Elisabeth's reflections (in the July 10 service)

The Presbyterian connection among Estoreño, Guatemala churches and being the body of Christ to each other.

During our 2016 trip to Guatemala we could clearly see that the churches in the Estoreño Presbytery value being in a presbytery together. We were able to visit ten different churches with the leaders of the presbytery and saw how well these leaders work together. Among them were Ramiro, Raúl, Gerardo, Fidel and Mario. They come from various churches in the Izabal region, but shared the leadership of these special church services rather fluidly, with welcome words by one, prayers by another, words from the Scripture or singing by another. No single person stood out as the head, showing us that Christ is the head as they work together being parts of the body of Christ.
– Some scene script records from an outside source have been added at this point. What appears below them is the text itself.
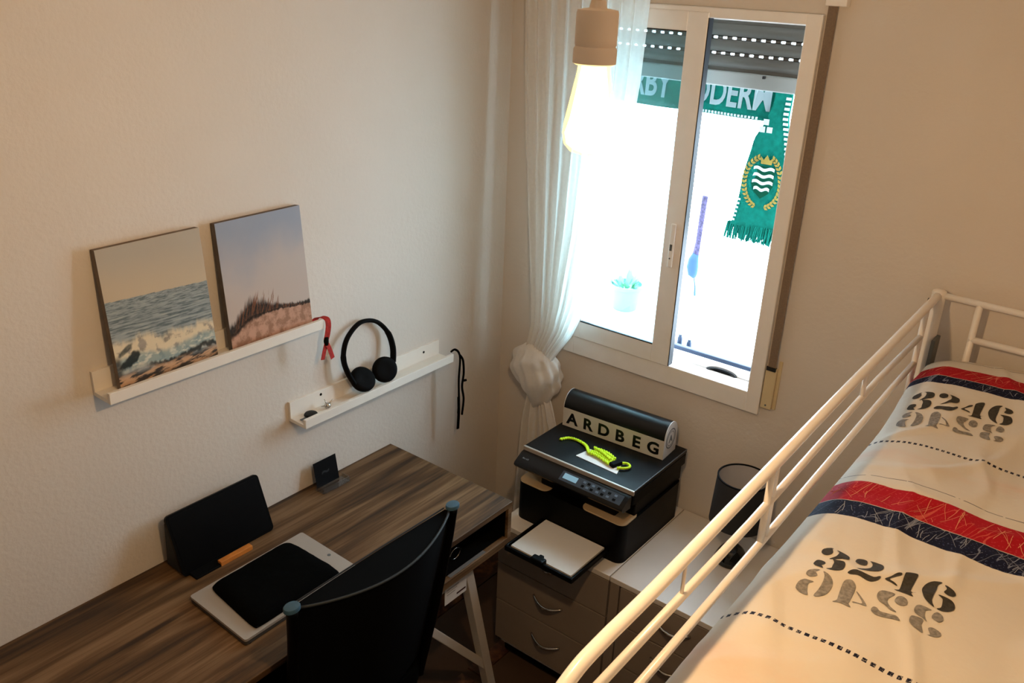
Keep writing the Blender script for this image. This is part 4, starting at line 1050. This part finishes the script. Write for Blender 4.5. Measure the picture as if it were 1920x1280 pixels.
def scratches(y0, y1, n, m):
    bm = bmesh.new(); rnd = random.Random(int(-y0*1000))
    for k in range(n):
        x = 1.488+rnd.random()*.88; ya = y0+(y1-y0)*rnd.random()*.6; L = (y1-y0)*rnd.uniform(.25, .8); tl_ = rnd.choice((-.75, -.45, -.15, .1, .35, .7))+rnd.uniform(-.12, .12)
        if rnd.random() < .12: tl_ *= 3; L *= .5
        yb2 = min(ya+L, y1-.002); w = rnd.uniform(.0003, .0006); N3 = 6; rows = []
        for i in range(N3+1):
            y = ya+(yb2-ya)*i/N3; xx = min(max(x+tl_*(y-ya)+.0006*math.sin(i*1.1+k), 1.482), 2.38)
            z = HS(xx, y)+wr(xx, y)*sst(1.477, 1.53, xx)+.0012
            rows.append((bm.verts.new((xx-w, y, z)), bm.verts.new((xx+w, y, z))))
        for a, c in zip(rows, rows[1:]): bm.faces.new((a[0], a[1], c[1], c[0]))
    o = obj('scratch_print', bm, m, dv); o['kind'] = 'stuff'; return o
SR = mat('scratch_orange', '#E59A72', .9); SN = mat('scratch_pale', '#9FA3AE', .9)
scratches(-.845, -.765, 75, SR); scratches(-.908, -.845, 85, SN); scratches(-.225, -.16, 45, SR); scratches(-.26, -.225, 40, SN)

# ------------------------------------------------------------------ pendant lamp
BXX, BYY = 1.3235, -1.545
def pz(prof): return prof
pd = thing('pendant_bulb', 'glowing filament bulb in a pale socket hanging on a cord from the ceiling', 'lamp', (BXX, BYY, 2.5))
obj('cord', tb([(BXX, BYY, 2.5), (BXX, BYY, 2.21)], .004, 10), mat('cord_cream', '#C9B9A4', .8), pd)
bm = bmesh.new(); lathe(bm, pz([(0, 2.222), (.008, 2.222), (.010, 2.214), (.0225, 2.212), (.0235, 2.208), (.0235, 2.176), (.0225, 2.174), (.0245, 2.171), (.0245, 2.156), (.021, 2.154), (0, 2.154)]), (BXX, BYY, 0), 40)
obj('lamp_socket', bm, mat('socket_taupe', '#F0E2D6', .6), pd, 'auto')
bm = bmesh.new(); lathe(bm, pz([(.018, 2.154), (.019, 2.145), (.024, 2.120), (.030, 2.090), (.0315, 2.078), (.029, 2.066), (.022, 2.058), (.011, 2.0545), (0, 2.054)]), (BXX, BYY, 0), 40)
gm = bpy.data.materials.new('amber_glass'); gm.use_nodes = True; nt = gm.node_tree; n = nt.nodes; n.clear()
o_ = n.new('ShaderNodeOutputMaterial'); t_ = n.new('ShaderNodeBsdfTransparent'); t_.inputs[0].default_value = (1, .93, .55, 1); e_ = n.new('ShaderNodeEmission'); e_.inputs[0].default_value = (1, .80, .28, 1); e_.inputs[1].default_value = .9
a_ = n.new('ShaderNodeAddShader'); nt.links.new(t_.outputs[0], a_.inputs[0]); nt.links.new(e_.outputs[0], a_.inputs[1]); nt.links.new(a_.outputs[0], o_.inputs[0])
obj('bulb_glass', bm, gm, pd, True)
bm = bmesh.new(); lathe(bm, pz([(0, 2.154), (.014, 2.152), (.0175, 2.13), (.0235, 2.095), (.0285, 2.078), (.026, 2.066), (.018, 2.060), (.009, 2.0565), (0, 2.0565)]), (BXX, BYY, 0), 32)
obj('glowing_core', bm, emis('filament_glow', (1, .86, .55, 1), 9.0), pd, True)
bm = bmesh.new(); lathe(bm, [(0, 2.5), (.045, 2.5), (.045, 2.488), (.02, 2.475), (0, 2.475)], (BXX, BYY, 0), 32); obj('ceiling_rose', bm, WHITE, pd, 'auto')
ld_ = bpy.data.lights.new('bulb_light', 'POINT'); ld_.energy = BULB_W; ld_.color = BULB_COL; ld_.shadow_soft_size = .02
lo_ = bpy.data.objects.new('bulb_light', ld_); COL.objects.link(lo_); lo_.location = (BXX, BYY, 2.035)
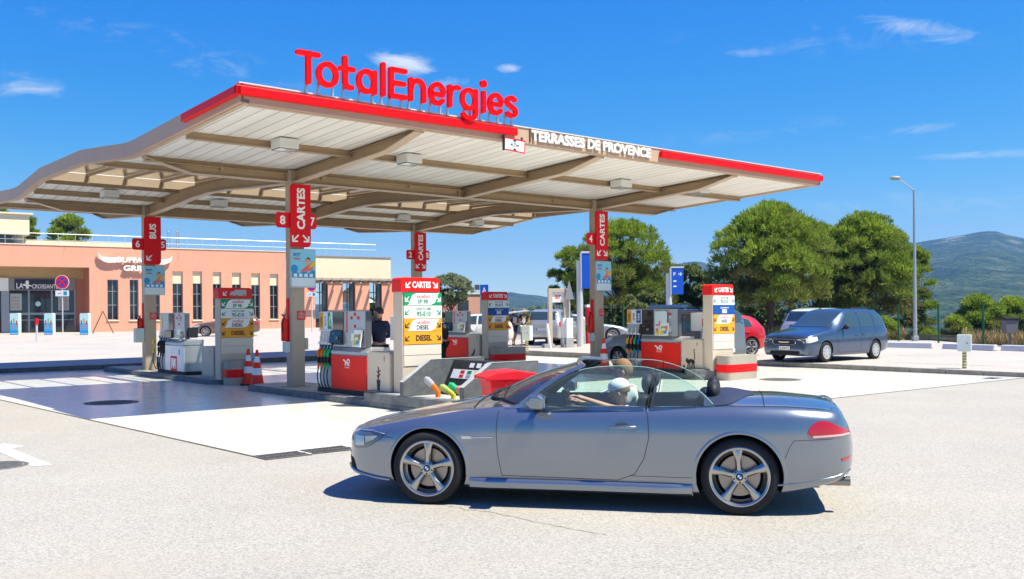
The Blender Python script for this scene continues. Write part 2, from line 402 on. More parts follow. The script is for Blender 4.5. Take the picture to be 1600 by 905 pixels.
def forest_mat():
    m = bpy.data.materials.new('forest_slope'); t, b = nodes(m); L = t.links.new; geo = t.nodes.new('ShaderNodeNewGeometry')
    vo = t.nodes.new('ShaderNodeTexVoronoi'); vo.inputs['Scale'].default_value = .075; vo.inputs['Detail'].default_value = 2; L(geo.outputs['Position'], vo.inputs['Vector'])
    n = t.nodes.new('ShaderNodeTexNoise'); n.inputs['Scale'].default_value = .012; n.inputs['Detail'].default_value = 10; n.inputs['Roughness'].default_value = .7; L(geo.outputs['Position'], n.inputs['Vector'])
    cr = t.nodes.new('ShaderNodeValToRGB'); e = cr.color_ramp.elements; e[0].position = .40; e[0].color = (.018, .035, .014, 1); e[1].position = .66; e[1].color = (.14, .14, .08, 1)
    x = e.new(.55); x.color = (.06, .085, .035, 1); L(n.outputs['Fac'], cr.inputs[0])
    sep = t.nodes.new('ShaderNodeSeparateXYZ'); L(geo.outputs['Position'], sep.inputs[0])
    # bare rock near the summit
    mr = t.nodes.new('ShaderNodeMapRange'); mr.inputs[1].default_value = 150; mr.inputs[2].default_value = 235; L(sep.outputs[2], mr.inputs[0])
    n3 = t.nodes.new('ShaderNodeTexNoise'); n3.inputs['Scale'].default_value = .012; n3.inputs['Detail'].default_value = 8; L(geo.outputs['Position'], n3.inputs['Vector'])
    m3 = t.nodes.new('ShaderNodeMapRange'); m3.inputs[1].default_value = .54; m3.inputs[2].default_value = .64; L(n3.outputs['Fac'], m3.inputs[0])
    mu = t.nodes.new('ShaderNodeMath'); mu.operation = 'MULTIPLY'; L(mr.outputs[0], mu.inputs[0]); L(m3.outputs[0], mu.inputs[1])
    mm = t.nodes.new('ShaderNodeMix'); mm.data_type = 'RGBA'; L(mu.outputs[0], mm.inputs[0]); L(cr.outputs[0], mm.inputs[6]); mm.inputs[7].default_value = (.33, .29, .27, 1)
    L(mm.outputs[2], b.inputs['Base Color']); b.inputs['Roughness'].default_value = 1; b.inputs['Specular IOR Level'].default_value = 0
    bp = t.nodes.new('ShaderNodeBump'); bp.inputs['Strength'].default_value = 1; bp.inputs['Distance'].default_value = 9; L(vo.outputs['Distance'], bp.inputs['Height']); L(bp.outputs[0], b.inputs['Normal'])
    return m
o = tm.build('hills', forest_mat(), smooth=60); struct(o)
hz = MB(); hz.bx(-4700, 4700, -4700, 4700, -90, 330); hzm = bpy.data.materials.new('haze_air'); hzm.use_nodes = True; t = hzm.node_tree; t.nodes.clear()
pv = t.nodes.new('ShaderNodeVolumePrincipled'); pv.inputs['Density'].default_value = .00018; pv.inputs['Color'].default_value = (.24, .52, 1.0, 1); pv.inputs['Anisotropy'].default_value = .2
t.links.new(pv.outputs[0], t.nodes.new('ShaderNodeOutputMaterial').inputs['Volume']); hzo = hz.build('haze', hzm); tag(hzo, None, None, kind='stuff'); hzo['label'] = 'thin blue haze over the far hills'

# asphalt forecourt
gm = MB(); gm.add([(-60, -25, 0), (60, -25, 0), (60, 22, 0), (30, 48, 0), (-10, 62, 0), (-60, 40, 0)], [(0, 1, 2, 3, 4, 5)])
struct(gm.build('ground', asphalt))
# concrete apron, 4 mm above
Ap = G(415, 718); 
KA = G(0, 584); KB = KA + (U * 18.55)      # foot of the left kerb line
a2 = (Vector((G(0, 625).x, G(0, 625).y, 0)) - Ap).normalized()
au = (G(1310, 622) - Ap).normalized()
# right kerb line
K1 = G(1600, 590); K2 = G(805, 555); kd = (K2 - K1).normalized(); kl = (G(185, 578) - KA).normalized(); kl = (G(485, 564.5) - KA).normalized()
def isect(p, d, q, e):
    k = ((q.x - p.x) * e.y - (q.y - p.y) * e.x) / (d.x * e.y - d.y * e.x); return p + d * k
corner = isect(KA, kl, K1, kd); aL = isect(Ap, a2, KA, kl); aR = isect(Ap, au, K1, kd)
zz = Vector((0, 0, .004))
am = MB(); am.add([Ap + zz, aR + zz, corner + zz, aL + zz], [(0, 1, 2, 3)])
struct(am.build('concrete_apron', apronmat))
# dark joint round the apron
jm = MB()
def strip(mb, a, b, w, z, mi=0):
    d = (b - a).normalized(); n = Vector((-d.y, d.x, 0)) * w / 2; zv = Vector((0, 0, z))
    mb.add([a - n + zv, b - n + zv, b + n + zv, a + n + zv], [(0, 1, 2, 3)], mi)
strip(jm, Ap, aL, .035, .008); strip(jm, Ap - au * .02, aR, .025, .0085)
struct(jm.build('pavement_joint', mat('joint', (.16, .13, .095), .9, var=.5, vscale=5)))
jm = MB()
for w in (-3.2, 2.2, 7.6, 13.):
    pa = P(-20, w); pb = P(30, w); 
    a_ = isect(pa, U, Ap, a2); b_ = isect(pa, U, K1, kd)
    strip(jm, a_ + U * .1, b_ - U * .1, .012, .007)
for t in (-2., 5., 15.):
    a_ = isect(P(t, 0), V, Ap, au); b_ = isect(P(t, 0), V, KA, kl)
    strip(jm, a_ + V * .1, b_ - V * .1, .012, .0062)
struct(jm.build('pavement_saw_cut', mat('sawcut', (.30, .29, .28), .9)))
# kerbs and the raised lot behind
def kerb(name, a, b, out_n, m, w=.16, h=.13, w0=.0):
    mb = MB(); d = (b - a); L = d.length; d.normalize(); n = int(L // 1.0); 
    for i in range(n + 1):
        s0 = i * 1.0; s1 = min(L, s0 + .992)
        if s1 - s0 < .05: continue
        p = a + d * s0; q = a + d * s1; za = h + .004 + (lot_z(p.y) - .14 if w0 else 0); o_ = out_n * w
        zt = max(.1, lot_z((p.y + q.y) / 2) + .012)
        mb.add([p + Vector((0, 0, -.05)), q + Vector((0, 0, -.05)), q + Vector((0, 0, zt)), p + Vector((0, 0, zt)), p + o_ + Vector((0, 0, -.05)), q + o_ + Vector((0, 0, -.05)), q + o_ + Vector((0, 0, zt)), p + o_ + Vector((0, 0, zt))],
               [(0, 1, 2, 3), (3, 2, 6, 7), (5, 4, 7, 6), (1, 5, 6, 2), (4, 0, 3, 7)])
    o = mb.build(name, m, bevel=.02); return struct(o)
nL = Vector((-kl.y, kl.x, 0)); nR = Vector((kd.y, -kd.x, 0))
if nL.y < 0: nL = -nL
if nR.x < 0: nR = -nR
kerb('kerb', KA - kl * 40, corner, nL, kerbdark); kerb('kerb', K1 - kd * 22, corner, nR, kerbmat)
lm = MB()
e0 = KA - kl * 40 + nL * .15; e1 = corner + (nL + nR) * .14; e2_ = K1 - kd * 22 + nR * .15
far = [(36, 30), (33, 38), (24, 44.), (16, 47.5), (6, 56), (-2, 64), (-6, 90), (-14, 110), (-110, 110), (-110, e0.y)]
pts = [(e0.x, e0.y), (e1.x, e1.y), (e2_.x, e2_.y)] + far
lm.add([(x, y, lot_z(y)) for x, y in pts], [list(range(len(pts)))])
struct(lm.build('parking_lot', lotmat))

# painted lines: bays in the lot, arrow at the lower left
pm = MB()
def lot_strip(mb, a, b, w):
    d = (b - a); d.z = 0; d.normalize(); n = Vector((-d.y, d.x, 0)) * w / 2
    vs = []
    for p in (a - n, b - n, b + n, a + n): vs.append((p.x, p.y, lot_z(p.y) + .006))
    mb.add(vs, [(0, 1, 2, 3)])
for (x0, y0, x1, y1) in ((1385, 566, 1560, 572), (1400, 556, 1520, 551), (1560, 566, 1600, 562), (900, 545, 1000, 549), (60, 549, 420, 541), (820, 548, 930, 541)):
    lot_strip(pm, GL(x0, y0), GL(x1, y1), .1)
struct(pm.build('parking_marking', whitepaint))
pm = MB()
def gpoly(mb, pts, z): 
    q = [G(*p) for p in pts]; mb.add([(a.x, a.y, z) for a in q], [list(range(len(q)))])
gpoly(pm, [(-60, 690), (0, 694), (82, 727), (50, 729), (0, 707), (-60, 705)], .004)
gpoly(pm, [(2, 693.2), (40, 697.5), (18, 701.2)], .0045)
struct(pm.build('road_marking', whitepaint))

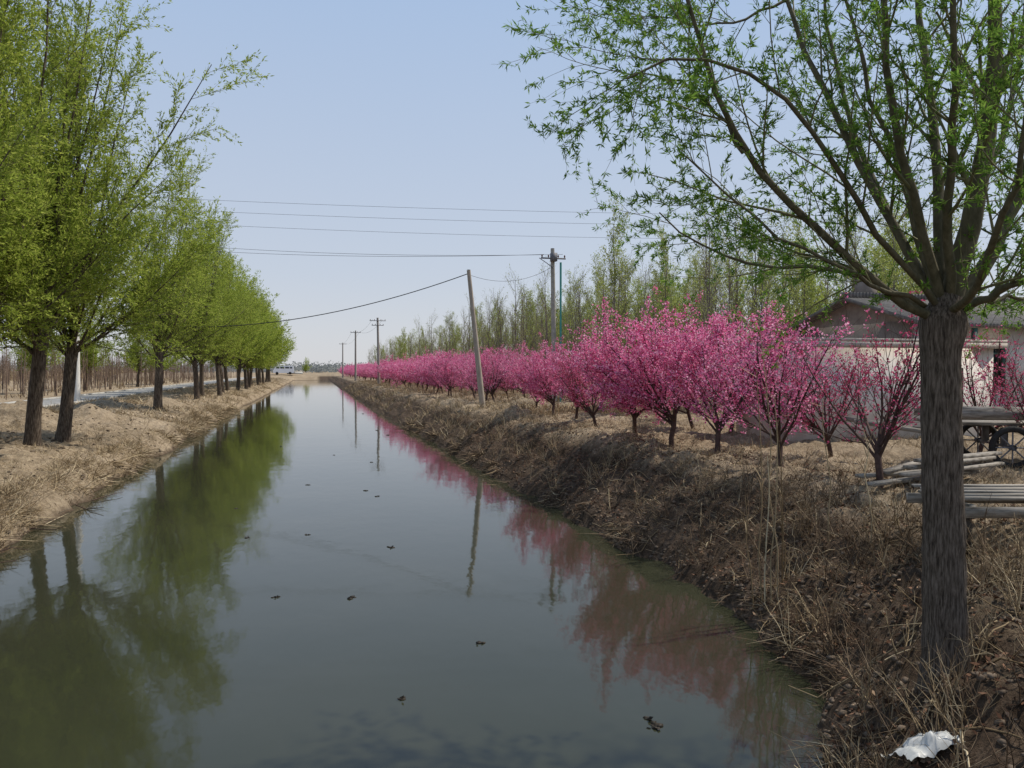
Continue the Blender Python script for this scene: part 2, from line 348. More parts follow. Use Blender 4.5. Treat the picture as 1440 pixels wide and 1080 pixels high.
# ---------------------------------------------------------------- young poplars
def poplar(name,h,leaf,br=18):
    b=MB();n=9;z=np.linspace(-.2,h,n);T=np.stack([np.cumsum(rng.normal(size=n)*.05),np.cumsum(rng.normal(size=n)*.05),z],-1)[None];R=np.linspace(.07,.012,n)[None]
    b.tubes(T,R,5,0)
    Lb,Lr=spawn(T,R,br,.15,.97,16,42,1.4,3.2,6,.09,.07,.5,.5,.008);b.tubes(Lb,Lr,3,0)
    Sb,Sr=spawn(Lb,Lr,8,.1,1,15,42,.4,1.3,4,.07,.08,.6,.4,.006);b.tubes(Sb,Sr,3,0)
    if leaf: leafon(b,Sb,int(leaf),.06,.13,.05,1,1,.06)
    return b.mesh(name,[barkp,leafC])
PB=[poplar('poplar_bare_mesh',8.4,2,24),poplar('poplar_bare_mesh',7.6,1,28),poplar('poplar_bare_mesh',7.0,3,20)];PG=[poplar('poplar_mesh',7.8,16,22),poplar('poplar_mesh',8.6,20,24),poplar('poplar_mesh',7.0,24,20)]
gr=empty('young_poplar_grove')
y=27.0
while y<230:
    st=2.5 if y<90 else 5.0
    for x in np.arange(15.8,25.5,2.4 if y<90 else 3.2):
        bare=rng.random()<(.85 if x<19 else .35)
        me=(PB if bare else PG)[int(rng.integers(0,3))]
        put('poplar',me,x+rng.normal()*.4,y+rng.normal()*.5,None,rng.uniform(.78,1.12),gr)
    y+=st
bk=empty('willow_belt_behind_house')
for i in range(18):
    put('willow',WL[i%2],rng.uniform(27,36),32+i*4.2+rng.normal(),None,rng.uniform(.64,.76),bk)
for x,y in((20,30),(22,31),(25,29),(16.5,28)): put('poplar',PG[0],x,y,None,1.0,gr)
# ---------------------------------------------------------------- left plantation, road, field
b=MB();N=2000
x=-19.5-42*rng.random(N)**1.4;y=np.round((22+190*rng.random(N)**1.2)/1.3)*1.3;x=-19.5-np.round((-x-19.5)/1.8)*1.8+rng.normal(size=N)*.15
p0=np.stack([x,y,Hh(x,y)-.1],1);Q=curve(p0,norm(np.array([0,0,1.])+rng.normal(size=(N,3))*.04),rng.uniform(3.4,5.0,N),6,.05,.04);R=np.repeat(np.linspace(.035,.01,6)[None],N,0)
b.tubes(Q,R,4,0);Lb,Lr=spawn(Q,R,7,.35,.97,18,38,.6,1.3,4,.08,.07,.5,.5,.009);b.tubes(Lb,Lr,3,0)
b.obj('sapling_plantation',[noisemat('bark_sapling',[(.3,(.13,.09,.065)),(.7,(.25,.18,.135))],8)])
b=MB();ys=np.linspace(-30,236,134)
def strip(b,x0,x1,z,m=0):
    V=np.stack([np.stack([np.full_like(ys,x0),ys,np.full_like(ys,z)],1),np.stack([np.full_like(ys,x1),ys,np.full_like(ys,z)],1)],1)
    i=np.arange(len(ys)-1)*2;b.add(V,np.stack([i,i+1,i+3,i+2],1),m)
strip(b,-17.2,-13.9,1.012)
road=b.obj('road',[noisemat('concrete_road',[(.3,(.20,.195,.185)),(.7,(.30,.295,.28))],1.5,.9,.1,.01)])
b=MB()
for x in(-17.28,-13.82):
    for y in np.arange(-20,230,2.5): b.box((x,y+1.24,1.03),(.12,2.47,.16))
b.obj('road_kerb',[noisemat('kerb_concrete',[(.3,(.32,.31,.29)),(.7,(.44,.43,.4))],3)])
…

The connection that these churches have with each other is very important to them, as they truly see each church as part of the larger body of Christ. We visited some churches that were an hour and even two hours away from El Estor, but they still maintain a close connection with one another. Young adult leaders and women leaders had traveled from these rural churches by motorbike or other means to be with each other for our special Bible school and women’s events on Tuesday of our trip. We also learned that the women take seriously their mission to visit each church and stay connected. Each church has a “Sociedad” of women who routinely visit church members and then the women leaders of the presbytery, the “Presbyterial” (each from different churches) go together to visit each church. The youth & young adults also invest their time & resources staying connected in this way.


It was fun to peek into how all these churches work together. We enjoyed traveling through the area with the presbytery leaders and celebrating with them the years of investment that they & many others have made in growing these vibrant churches that live out God-inspired community together.